_Task brief_
Count only the lines of the records that hold "pixels", then give the number without any other words.

_Records with scene code_
■ ■ ■

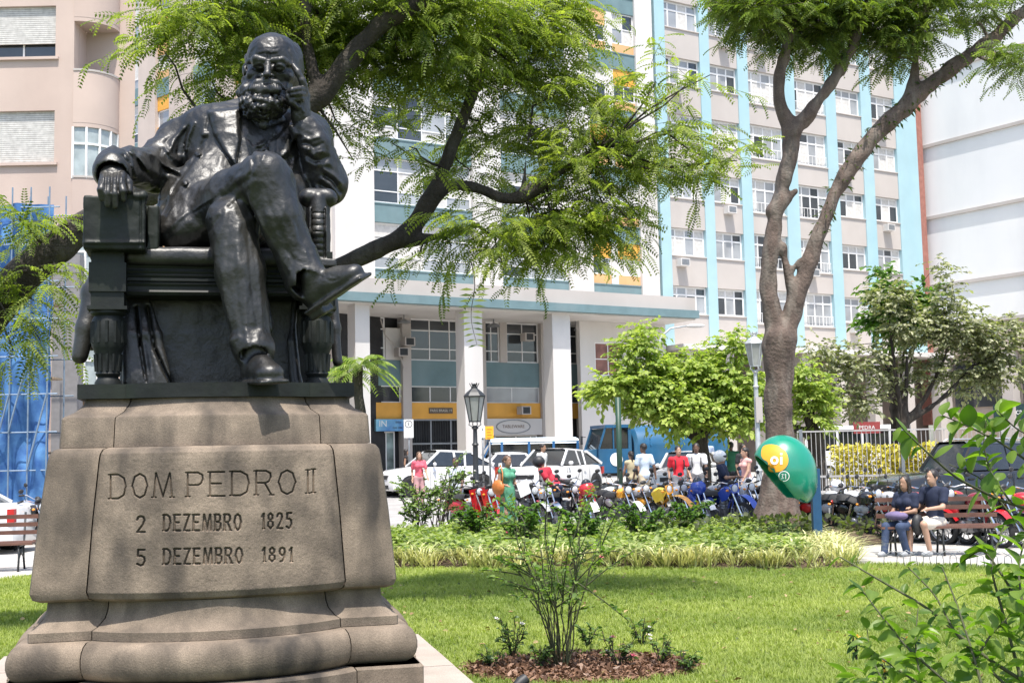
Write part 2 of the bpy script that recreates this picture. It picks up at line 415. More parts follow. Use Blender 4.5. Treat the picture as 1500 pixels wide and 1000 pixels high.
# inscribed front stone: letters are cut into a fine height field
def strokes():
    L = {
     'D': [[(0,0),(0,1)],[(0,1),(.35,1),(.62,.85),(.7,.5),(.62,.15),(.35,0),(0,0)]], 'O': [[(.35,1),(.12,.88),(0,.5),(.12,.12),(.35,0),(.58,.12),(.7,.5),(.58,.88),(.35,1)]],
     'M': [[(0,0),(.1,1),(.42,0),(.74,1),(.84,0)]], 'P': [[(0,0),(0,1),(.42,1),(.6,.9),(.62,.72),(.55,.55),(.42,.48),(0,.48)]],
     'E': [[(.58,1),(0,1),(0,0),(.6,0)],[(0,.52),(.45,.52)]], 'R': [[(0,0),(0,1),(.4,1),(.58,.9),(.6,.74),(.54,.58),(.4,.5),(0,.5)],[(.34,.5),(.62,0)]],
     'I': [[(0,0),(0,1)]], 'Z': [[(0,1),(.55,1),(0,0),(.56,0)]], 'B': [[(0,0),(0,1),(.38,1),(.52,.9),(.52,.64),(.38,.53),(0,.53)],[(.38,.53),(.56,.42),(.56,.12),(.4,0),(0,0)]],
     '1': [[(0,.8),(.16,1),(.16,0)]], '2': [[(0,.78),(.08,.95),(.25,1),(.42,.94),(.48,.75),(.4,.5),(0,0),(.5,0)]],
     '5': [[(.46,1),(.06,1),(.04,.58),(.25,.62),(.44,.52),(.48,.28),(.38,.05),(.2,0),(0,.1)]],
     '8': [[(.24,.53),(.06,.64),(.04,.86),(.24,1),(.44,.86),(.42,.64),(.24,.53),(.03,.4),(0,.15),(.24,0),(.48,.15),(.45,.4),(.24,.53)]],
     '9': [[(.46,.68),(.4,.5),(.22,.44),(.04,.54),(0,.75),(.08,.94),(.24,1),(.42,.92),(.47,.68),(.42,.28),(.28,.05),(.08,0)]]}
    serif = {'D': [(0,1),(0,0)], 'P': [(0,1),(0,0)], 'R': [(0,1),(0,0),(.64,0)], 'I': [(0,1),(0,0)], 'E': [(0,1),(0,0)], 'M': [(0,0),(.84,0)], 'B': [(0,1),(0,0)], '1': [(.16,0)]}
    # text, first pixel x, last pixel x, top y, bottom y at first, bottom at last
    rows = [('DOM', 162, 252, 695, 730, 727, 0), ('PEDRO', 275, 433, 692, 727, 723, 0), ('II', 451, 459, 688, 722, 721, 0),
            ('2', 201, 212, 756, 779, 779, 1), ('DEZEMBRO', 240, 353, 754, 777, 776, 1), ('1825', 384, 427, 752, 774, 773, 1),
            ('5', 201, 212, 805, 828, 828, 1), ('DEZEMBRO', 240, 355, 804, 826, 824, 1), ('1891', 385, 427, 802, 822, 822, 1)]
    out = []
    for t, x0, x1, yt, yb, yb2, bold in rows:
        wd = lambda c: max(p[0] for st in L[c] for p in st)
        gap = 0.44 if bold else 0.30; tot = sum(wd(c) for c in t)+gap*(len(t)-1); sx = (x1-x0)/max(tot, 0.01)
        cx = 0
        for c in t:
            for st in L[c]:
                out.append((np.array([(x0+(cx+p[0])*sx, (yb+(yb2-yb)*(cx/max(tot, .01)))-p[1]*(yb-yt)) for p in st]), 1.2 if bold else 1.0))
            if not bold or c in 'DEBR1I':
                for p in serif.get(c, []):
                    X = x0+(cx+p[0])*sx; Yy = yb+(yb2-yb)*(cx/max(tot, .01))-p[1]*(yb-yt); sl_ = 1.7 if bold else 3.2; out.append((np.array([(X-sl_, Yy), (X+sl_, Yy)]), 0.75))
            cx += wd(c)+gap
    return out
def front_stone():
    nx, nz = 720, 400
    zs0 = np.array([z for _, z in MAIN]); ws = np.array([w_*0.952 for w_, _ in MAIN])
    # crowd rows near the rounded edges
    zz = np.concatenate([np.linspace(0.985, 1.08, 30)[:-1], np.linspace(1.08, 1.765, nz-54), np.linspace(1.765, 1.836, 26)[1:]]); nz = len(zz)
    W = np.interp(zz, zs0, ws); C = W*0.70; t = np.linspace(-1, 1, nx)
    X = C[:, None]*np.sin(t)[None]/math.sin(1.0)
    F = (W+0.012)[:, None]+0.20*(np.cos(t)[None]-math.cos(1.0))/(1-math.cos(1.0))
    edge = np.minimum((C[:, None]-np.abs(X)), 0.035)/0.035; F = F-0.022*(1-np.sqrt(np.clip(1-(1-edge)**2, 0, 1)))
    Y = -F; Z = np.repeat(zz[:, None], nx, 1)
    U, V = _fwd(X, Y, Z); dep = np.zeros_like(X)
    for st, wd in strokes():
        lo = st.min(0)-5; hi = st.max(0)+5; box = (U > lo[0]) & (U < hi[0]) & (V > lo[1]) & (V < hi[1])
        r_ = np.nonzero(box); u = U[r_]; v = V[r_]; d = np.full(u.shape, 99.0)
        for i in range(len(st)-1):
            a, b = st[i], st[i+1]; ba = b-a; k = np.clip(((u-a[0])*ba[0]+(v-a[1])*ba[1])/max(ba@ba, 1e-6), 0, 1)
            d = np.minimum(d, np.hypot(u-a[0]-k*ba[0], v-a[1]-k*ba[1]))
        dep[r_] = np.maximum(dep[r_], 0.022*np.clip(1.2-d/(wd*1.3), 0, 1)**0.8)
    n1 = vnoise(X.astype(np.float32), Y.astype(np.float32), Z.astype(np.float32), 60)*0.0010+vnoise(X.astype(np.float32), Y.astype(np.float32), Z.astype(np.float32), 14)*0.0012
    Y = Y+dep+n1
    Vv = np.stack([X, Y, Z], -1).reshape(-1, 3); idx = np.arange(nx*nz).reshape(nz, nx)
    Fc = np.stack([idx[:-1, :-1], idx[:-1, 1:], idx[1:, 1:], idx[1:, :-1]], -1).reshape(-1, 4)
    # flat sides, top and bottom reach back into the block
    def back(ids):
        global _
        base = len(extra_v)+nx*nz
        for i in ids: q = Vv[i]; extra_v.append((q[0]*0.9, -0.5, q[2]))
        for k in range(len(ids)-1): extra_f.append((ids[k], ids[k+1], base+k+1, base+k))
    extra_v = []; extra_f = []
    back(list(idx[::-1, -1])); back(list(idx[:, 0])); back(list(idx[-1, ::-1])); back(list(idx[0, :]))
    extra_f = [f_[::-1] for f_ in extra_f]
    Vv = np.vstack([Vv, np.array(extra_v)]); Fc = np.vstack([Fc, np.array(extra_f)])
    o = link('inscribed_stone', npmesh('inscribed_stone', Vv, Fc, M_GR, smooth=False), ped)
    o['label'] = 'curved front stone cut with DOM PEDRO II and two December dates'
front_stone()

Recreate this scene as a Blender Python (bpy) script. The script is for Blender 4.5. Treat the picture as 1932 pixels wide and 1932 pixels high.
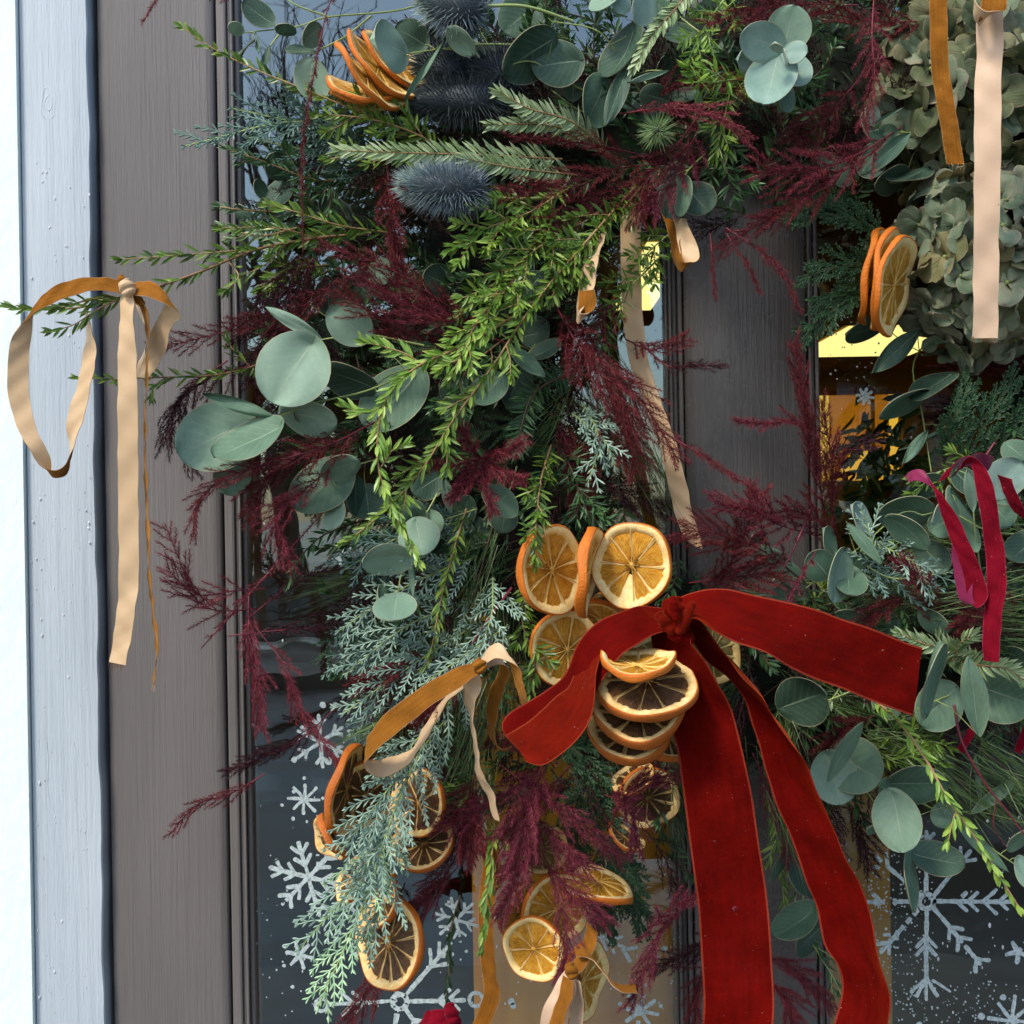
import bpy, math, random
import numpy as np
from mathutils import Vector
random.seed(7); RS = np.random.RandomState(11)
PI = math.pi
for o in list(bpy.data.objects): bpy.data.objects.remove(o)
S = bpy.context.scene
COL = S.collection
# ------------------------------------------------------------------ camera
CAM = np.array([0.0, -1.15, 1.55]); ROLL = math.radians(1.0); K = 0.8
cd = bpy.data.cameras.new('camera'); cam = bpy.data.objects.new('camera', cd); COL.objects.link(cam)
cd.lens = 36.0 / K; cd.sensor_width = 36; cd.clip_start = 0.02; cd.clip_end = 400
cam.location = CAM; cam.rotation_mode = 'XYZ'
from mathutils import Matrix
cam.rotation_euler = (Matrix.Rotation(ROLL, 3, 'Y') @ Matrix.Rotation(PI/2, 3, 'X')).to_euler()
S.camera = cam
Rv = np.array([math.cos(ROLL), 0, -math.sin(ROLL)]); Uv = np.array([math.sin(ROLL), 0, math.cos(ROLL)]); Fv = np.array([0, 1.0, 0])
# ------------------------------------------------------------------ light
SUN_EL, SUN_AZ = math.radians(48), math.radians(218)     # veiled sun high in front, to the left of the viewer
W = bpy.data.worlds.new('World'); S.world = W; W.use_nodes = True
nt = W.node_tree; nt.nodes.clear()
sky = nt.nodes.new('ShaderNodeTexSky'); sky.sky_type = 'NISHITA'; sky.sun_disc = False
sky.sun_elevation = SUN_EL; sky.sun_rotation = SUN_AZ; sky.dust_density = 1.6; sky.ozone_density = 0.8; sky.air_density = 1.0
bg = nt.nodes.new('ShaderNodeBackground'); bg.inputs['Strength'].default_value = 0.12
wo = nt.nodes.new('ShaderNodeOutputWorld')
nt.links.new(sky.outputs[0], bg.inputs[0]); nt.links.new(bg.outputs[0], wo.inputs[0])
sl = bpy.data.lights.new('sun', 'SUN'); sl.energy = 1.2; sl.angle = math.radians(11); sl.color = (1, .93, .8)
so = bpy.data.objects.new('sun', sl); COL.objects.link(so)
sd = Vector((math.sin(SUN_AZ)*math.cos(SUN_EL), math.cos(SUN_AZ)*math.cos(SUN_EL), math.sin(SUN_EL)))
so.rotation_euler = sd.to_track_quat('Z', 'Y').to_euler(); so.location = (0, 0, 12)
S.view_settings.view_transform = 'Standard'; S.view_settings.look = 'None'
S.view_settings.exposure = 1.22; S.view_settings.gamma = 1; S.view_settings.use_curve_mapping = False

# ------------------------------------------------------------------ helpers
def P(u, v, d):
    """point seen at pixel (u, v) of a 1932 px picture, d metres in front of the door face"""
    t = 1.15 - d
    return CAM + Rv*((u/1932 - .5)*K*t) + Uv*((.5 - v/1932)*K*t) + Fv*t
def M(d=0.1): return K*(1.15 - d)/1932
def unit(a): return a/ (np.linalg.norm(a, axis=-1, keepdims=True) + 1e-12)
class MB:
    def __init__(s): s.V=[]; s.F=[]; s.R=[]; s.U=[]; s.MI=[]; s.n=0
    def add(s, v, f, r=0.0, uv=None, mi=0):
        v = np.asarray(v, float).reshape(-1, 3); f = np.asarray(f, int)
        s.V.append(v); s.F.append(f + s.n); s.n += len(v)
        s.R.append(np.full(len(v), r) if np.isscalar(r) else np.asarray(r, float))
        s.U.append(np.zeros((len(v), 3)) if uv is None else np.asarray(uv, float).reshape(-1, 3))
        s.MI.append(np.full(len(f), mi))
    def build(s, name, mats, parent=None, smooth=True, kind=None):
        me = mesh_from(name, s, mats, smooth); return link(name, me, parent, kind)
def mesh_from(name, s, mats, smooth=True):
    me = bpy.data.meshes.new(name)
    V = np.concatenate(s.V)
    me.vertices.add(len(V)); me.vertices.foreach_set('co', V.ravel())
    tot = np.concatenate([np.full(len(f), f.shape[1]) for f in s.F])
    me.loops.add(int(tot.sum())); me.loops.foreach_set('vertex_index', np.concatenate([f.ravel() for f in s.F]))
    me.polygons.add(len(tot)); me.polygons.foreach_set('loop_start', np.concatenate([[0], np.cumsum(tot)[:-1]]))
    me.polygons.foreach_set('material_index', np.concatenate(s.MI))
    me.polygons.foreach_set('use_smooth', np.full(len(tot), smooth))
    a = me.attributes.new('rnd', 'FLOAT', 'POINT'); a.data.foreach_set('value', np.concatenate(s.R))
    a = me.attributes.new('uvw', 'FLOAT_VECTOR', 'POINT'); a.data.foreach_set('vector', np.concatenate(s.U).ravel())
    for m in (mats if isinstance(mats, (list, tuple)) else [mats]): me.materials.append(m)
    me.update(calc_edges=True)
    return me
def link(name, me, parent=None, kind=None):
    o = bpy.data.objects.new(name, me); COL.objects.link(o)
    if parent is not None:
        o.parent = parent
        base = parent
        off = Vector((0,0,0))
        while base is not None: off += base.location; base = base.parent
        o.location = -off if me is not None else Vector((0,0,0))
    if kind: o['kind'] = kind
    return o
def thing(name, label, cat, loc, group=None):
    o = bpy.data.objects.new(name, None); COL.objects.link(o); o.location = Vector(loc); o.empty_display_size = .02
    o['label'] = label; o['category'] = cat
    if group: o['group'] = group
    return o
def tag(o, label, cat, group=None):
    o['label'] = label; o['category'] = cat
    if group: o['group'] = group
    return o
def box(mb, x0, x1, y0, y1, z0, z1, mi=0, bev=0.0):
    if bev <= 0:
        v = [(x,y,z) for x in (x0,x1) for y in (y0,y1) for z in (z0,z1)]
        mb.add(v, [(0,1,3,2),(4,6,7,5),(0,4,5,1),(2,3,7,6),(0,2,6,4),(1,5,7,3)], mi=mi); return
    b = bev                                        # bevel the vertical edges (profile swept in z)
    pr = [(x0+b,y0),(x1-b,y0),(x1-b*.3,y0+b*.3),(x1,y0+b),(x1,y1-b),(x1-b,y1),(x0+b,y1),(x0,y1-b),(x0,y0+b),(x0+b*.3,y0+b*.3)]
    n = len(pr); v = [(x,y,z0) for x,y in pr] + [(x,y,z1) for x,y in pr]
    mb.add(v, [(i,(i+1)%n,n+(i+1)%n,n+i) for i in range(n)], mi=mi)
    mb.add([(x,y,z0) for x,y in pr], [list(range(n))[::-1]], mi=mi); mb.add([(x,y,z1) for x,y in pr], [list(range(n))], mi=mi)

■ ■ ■

_Answer below_
2